LISBON — New federal overtime rules have resulted in a Columbiana County government agency granting pay raises to three of the 13 supervisory employees who would be affected by the changes.

County commissioners on Wednesday acted on the recommendation of county Department of Job and Family Services Director Eileen Dray-Bardon by granting pay raises of 4.5 percent and 9 percent to three supervisors in the Children Services division in response to the new federal overtime threshold.

The law allows employees to exempt workers from the overtime law if they earn more than $23,660 per year and are classified as performing administrative and managerial duties. Under new federal wage regulations that take effect Dec. 1, any currently salaried employee who makes less than $47,476 per year but performs supervisory duties is entitled to overtime pay if they work more than 40 hours per week. The threshold has not been increased in decades.

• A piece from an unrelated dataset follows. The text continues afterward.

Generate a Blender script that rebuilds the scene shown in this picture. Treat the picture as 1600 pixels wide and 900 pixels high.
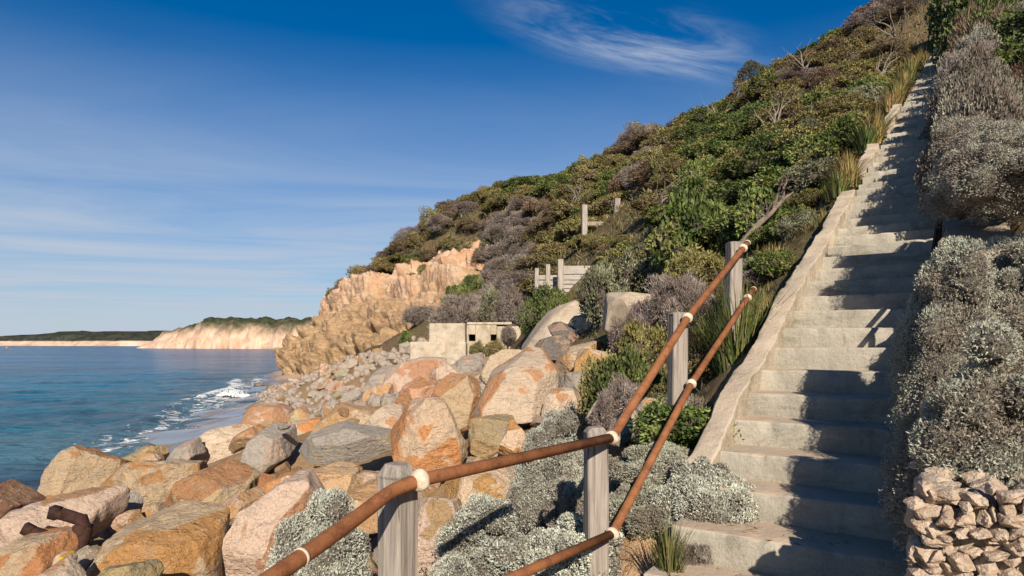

The rule, which does not apply to every type of worker, is the subject of a federal lawsuit filed by business organizations and 20 states, including Ohio. The lawsuit did not include a request for an injunction, so there should be no delay in implementation of the rule while the court decides the matter.

Dray-Bardon said she has 13 employees who fall into this category, but she only recommended pay raises be granted to the three Children Services supervisors who are on call around the clock. Two of the employees with more years of service will receive 4.5 percent raises to get them to $47,476, while a less-tenured supervisor will see her pay increase by 9 percent.

These supervisors work 8 a.m. to 4:30 p.m. and then take calls after hours from case workers in the field. Dray-Bardon said it would be easier from an administrative perspective to simply raise their salaries to the new threshold than have them keep track of the time spent on the phone or online. “It would be a bureaucratic nightmare,” Dray-Bardon said.

The salaries of the other 10 JFS employees performing administrative/managerial duties will remain the same, with Dray-Bardon saying they generally only work 40 hours per week and it would be cheaper to pay them overtime when needed than increase their pay to $47,476.

Commission Chairman Mike Halleck said after the meeting he was not aware of any other county offices facing the same predicament.

“We were briefed on this this past summer and there’s very little overtime with (courthouse) offices anyway” because most supervisors are already making more than $47,476, he said. “I think it will have very little impact on us.”